**What to do**
Retype the whole listing verbatim and keep the pictures out of it.

**Given data**
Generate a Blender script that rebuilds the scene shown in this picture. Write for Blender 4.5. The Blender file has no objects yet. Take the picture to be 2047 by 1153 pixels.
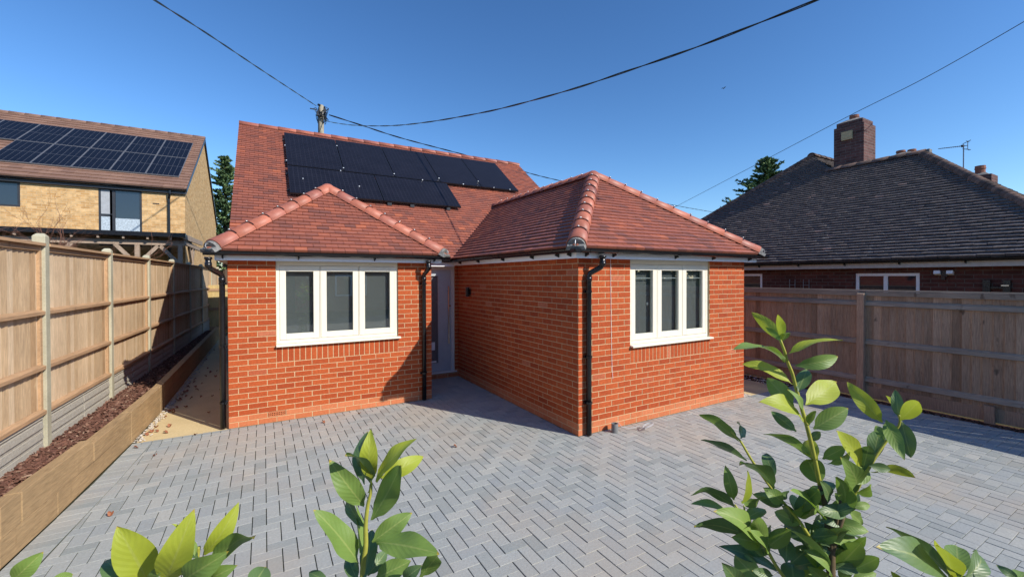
import bpy, math, random
from mathutils import Vector, Matrix
R = math.radians
random.seed(11)
S = bpy.context.scene
COL = S.collection

# ------------------------------------------------------------------ camera
CAM = Vector((0.414, -6.8214, 2.006)); YAW, PITCH, ROLL, FPX = 0.5243, -0.0091, -0.0029, 860.14
F_ = Vector((math.sin(YAW)*math.cos(PITCH), math.cos(YAW)*math.cos(PITCH), math.sin(PITCH)))
R_ = Vector((math.cos(YAW), -math.sin(YAW), 0)); U_ = R_.cross(F_)
RR = R_*math.cos(ROLL) + U_*math.sin(ROLL); UU = -R_*math.sin(ROLL) + U_*math.cos(ROLL)
cd = bpy.data.cameras.new('camera'); cam = bpy.data.objects.new('camera', cd); COL.objects.link(cam)
cd.sensor_fit = 'HORIZONTAL'; cd.sensor_width = 36; cd.lens = 36*FPX/2047
cd.shift_x = -0.8/2047; cd.shift_y = -15.0/2047
cd.clip_start = 0.05; cd.clip_end = 3000
M4 = Matrix((RR, UU, -F_)).transposed().to_4x4(); M4.translation = CAM
cam.matrix_world = M4; S.camera = cam

# ------------------------------------------------------------------ light
EL = R(34.5); AZ = (0.5, -0.866)
wd = bpy.data.worlds.new("World"); S.world = wd; wd.use_nodes = True
nt = wd.node_tree; nt.nodes.clear()
sky = nt.nodes.new('ShaderNodeTexSky'); sky.sky_type = 'NISHITA'; sky.sun_disc = False
sky.sun_elevation = EL; sky.sun_rotation = math.atan2(AZ[0], AZ[1])
sky.altitude = 50; sky.air_density = 1.0; sky.dust_density = 0.25; sky.ozone_density = 4.0
bg = nt.nodes.new('ShaderNodeBackground'); bg.inputs[1].default_value = 0.122
wo = nt.nodes.new('ShaderNodeOutputWorld')
gm_ = nt.nodes.new('ShaderNodeGamma'); gm_.inputs[1].default_value = 1.18   # deeper, cleaner blue
hs_ = nt.nodes.new('ShaderNodeHueSaturation'); hs_.inputs['Saturation'].default_value = 1.13
nt.links.new(sky.outputs[0], hs_.inputs['Color']); nt.links.new(hs_.outputs[0], gm_.inputs[0]); nt.links.new(gm_.outputs[0], bg.inputs[0]); nt.links.new(bg.outputs[0], wo.inputs[0])
sl = bpy.data.lights.new('sun', 'SUN'); sl.energy = 5.0; sl.angle = R(0.5); sl.color = (1.0, 0.93, 0.83)
so = bpy.data.objects.new('sun', sl); COL.objects.link(so)
sd = Vector((-AZ[0]*math.cos(EL), -AZ[1]*math.cos(EL), -math.sin(EL)))
so.rotation_euler = sd.to_track_quat('-Z', 'Y').to_euler(); so.location = (4, -10, 12)
S.view_settings.view_transform = 'Standard'; S.view_settings.look = 'None'
S.view_settings.exposure = 0.15; S.view_settings.gamma = 1.0; S.view_settings.use_curve_mapping = False
S.cycles.max_bounces = 8; S.cycles.transparent_max_bounces = 12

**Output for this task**
Generate a Blender script that rebuilds the scene shown in this picture. Write for Blender 4.5. The Blender file has no objects yet. Take the picture to be 2047 by 1153 pixels.
import bpy, math, random
from mathutils import Vector, Matrix
R = math.radians
random.seed(11)
S = bpy.context.scene
COL = S.collection

# ------------------------------------------------------------------ camera
CAM = Vector((0.414, -6.8214, 2.006)); YAW, PITCH, ROLL, FPX = 0.5243, -0.0091, -0.0029, 860.14
F_ = Vector((math.sin(YAW)*math.cos(PITCH), math.cos(YAW)*math.cos(PITCH), math.sin(PITCH)))
R_ = Vector((math.cos(YAW), -math.sin(YAW), 0)); U_ = R_.cross(F_)
RR = R_*math.cos(ROLL) + U_*math.sin(ROLL); UU = -R_*math.sin(ROLL) + U_*math.cos(ROLL)
cd = bpy.data.cameras.new('camera'); cam = bpy.data.objects.new('camera', cd); COL.objects.link(cam)
cd.sensor_fit = 'HORIZONTAL'; cd.sensor_width = 36; cd.lens = 36*FPX/2047
cd.shift_x = -0.8/2047; cd.shift_y = -15.0/2047
cd.clip_start = 0.05; cd.clip_end = 3000
M4 = Matrix((RR, UU, -F_)).transposed().to_4x4(); M4.translation = CAM
cam.matrix_world = M4; S.camera = cam

# ------------------------------------------------------------------ light
EL = R(34.5); AZ = (0.5, -0.866)
wd = bpy.data.worlds.new("World"); S.world = wd; wd.use_nodes = True
nt = wd.node_tree; nt.nodes.clear()
sky = nt.nodes.new('ShaderNodeTexSky'); sky.sky_type = 'NISHITA'; sky.sun_disc = False
sky.sun_elevation = EL; sky.sun_rotation = math.atan2(AZ[0], AZ[1])
sky.altitude = 50; sky.air_density = 1.0; sky.dust_density = 0.25; sky.ozone_density = 4.0
bg = nt.nodes.new('ShaderNodeBackground'); bg.inputs[1].default_value = 0.122
wo = nt.nodes.new('ShaderNodeOutputWorld')
gm_ = nt.nodes.new('ShaderNodeGamma'); gm_.inputs[1].default_value = 1.18   # deeper, cleaner blue
hs_ = nt.nodes.new('ShaderNodeHueSaturation'); hs_.inputs['Saturation'].default_value = 1.13
nt.links.new(sky.outputs[0], hs_.inputs['Color']); nt.links.new(hs_.outputs[0], gm_.inputs[0]); nt.links.new(gm_.outputs[0], bg.inputs[0]); nt.links.new(bg.outputs[0], wo.inputs[0])
sl = bpy.data.lights.new('sun', 'SUN'); sl.energy = 5.0; sl.angle = R(0.5); sl.color = (1.0, 0.93, 0.83)
so = bpy.data.objects.new('sun', sl); COL.objects.link(so)
sd = Vector((-AZ[0]*math.cos(EL), -AZ[1]*math.cos(EL), -math.sin(EL)))
so.rotation_euler = sd.to_track_quat('-Z', 'Y').to_euler(); so.location = (4, -10, 12)
S.view_settings.view_transform = 'Standard'; S.view_settings.look = 'None'
S.view_settings.exposure = 0.15; S.view_settings.gamma = 1.0; S.view_settings.use_curve_mapping = False
S.cycles.max_bounces = 8; S.cycles.transparent_max_bounces = 12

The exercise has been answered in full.